Our first project in Design III was a 24 hour narrative. The goal of the project was to represent some aspect of our life over a span of 24 hours. After much contemplation, I arrived at a solution that satisfied the criteria for the assignment. During a day of design work, I took screen shots of my computer window at specific times that I thought would give an honest representation of the different projects I was working on. I started at 9 in the morning and ended at 9 the next day. At first, I was not going to include breaks or nighttime, but then realized that these variables would actually provide for a much more interesting image.
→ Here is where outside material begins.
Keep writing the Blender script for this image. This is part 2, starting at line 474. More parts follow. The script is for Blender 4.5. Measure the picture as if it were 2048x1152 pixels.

After I had all my screenshots in chronological order, I began to figure out a way to compile them together. There is nothing more linear in the world than time, so I figured a long piece that resembled a timeline seemed like the obvious direction to go. Then I realized I had to take the project a step further and decided not only to depict the projects I was working on during that time, but also to represent my creative flow as I was working on them. In Photoshop I compiled all the screenshots together then began to warp them in a way that I would describe as a heart monitor print-out of my creative flow. During times of high creativity the screenshots bulge out and during times of low creativity they implode. Also, during break time or sleep, my flow is represented by the black form as seen in the included image. The final piece was 200 inches long. For the included image, I chopped it up into 3 sections so that I could fit it onto the blog.